Wednesday, November 13, 2013

National Black Catholic History Month: Cardinal Francis Arinze

About 20 years ago, my mother and I were in Vatican City when we noticed a black man -- clearly an African -- wearing a bishop's robes.

He was clearly somewhat preoccupied and in a hurry, but did smile and nod at us.

We knew instantly who he was: then-Archbishop, now-Cardinal Francis Arinze, the man who for 20 years was the answer to the question "Who will be the next* black pope (these days, the answer to that question is Cardinal Peter Turkson)?"

Arinze was born in 1932 in Nigeria into a family that practiced a traditional Igbo faith. He converted to Catholicism as a child (and was baptized by Blessed Cyprian Michael Iwene Tansi). He was ordained to the priesthood in Rome in 1958.

He made headlines in 1965 when he was named a bishop in Nigeria at the age of 32, which made him the youngest bishop in the world. He later was the first black African of the modern era named as archbishop in Africa.

In 1985, Pope John Paul II called him to work in Rome. In 1996, the pope made him a cardinal.

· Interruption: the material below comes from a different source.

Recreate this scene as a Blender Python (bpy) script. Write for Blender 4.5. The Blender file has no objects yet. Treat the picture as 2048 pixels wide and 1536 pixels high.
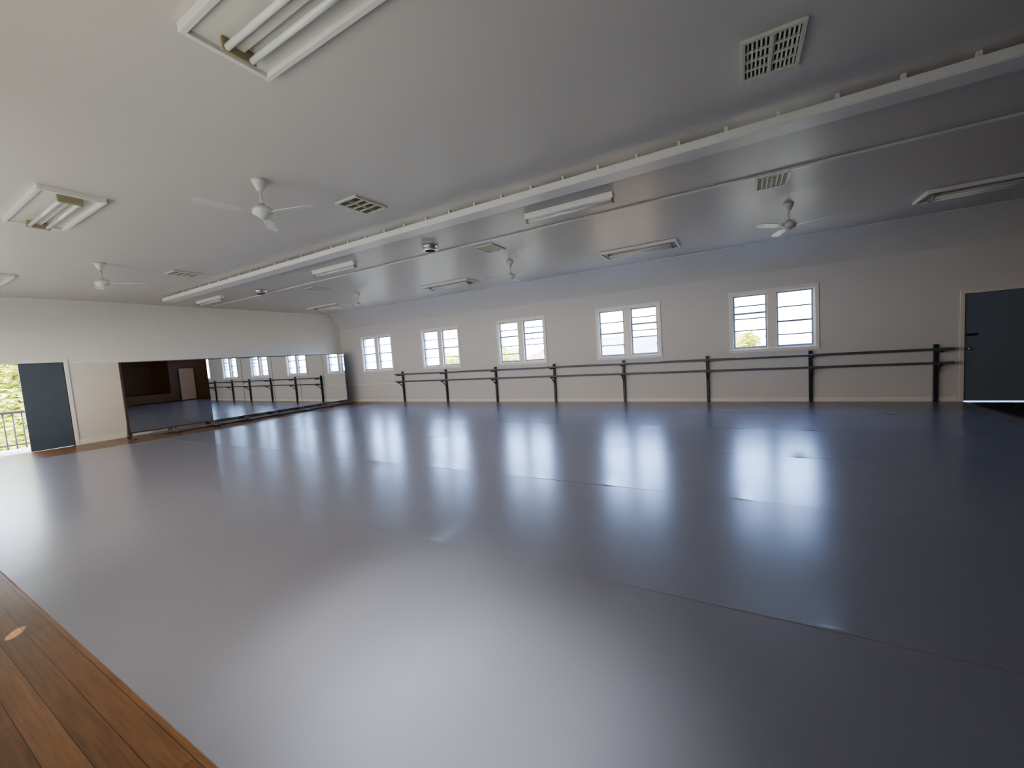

He was then the most high-profile black cardinal, so his name was often mentioned when people wondered whether the cardinals would ever choose a non-European pope.

Cardinal Arinze is the former leader of the Congregation for Divine Worship and Discipline of the Sacraments, which is the small group of cardinals and Vatican functionaries who handle matters related to the Church's liturgical practices.

At age 81, Cardinal Arinze continues to live in Rome, although because of his age, he can no longer participate in any conclaves to choose a pope.

*Sometimes people say "first" black pope, but we already know there have been several.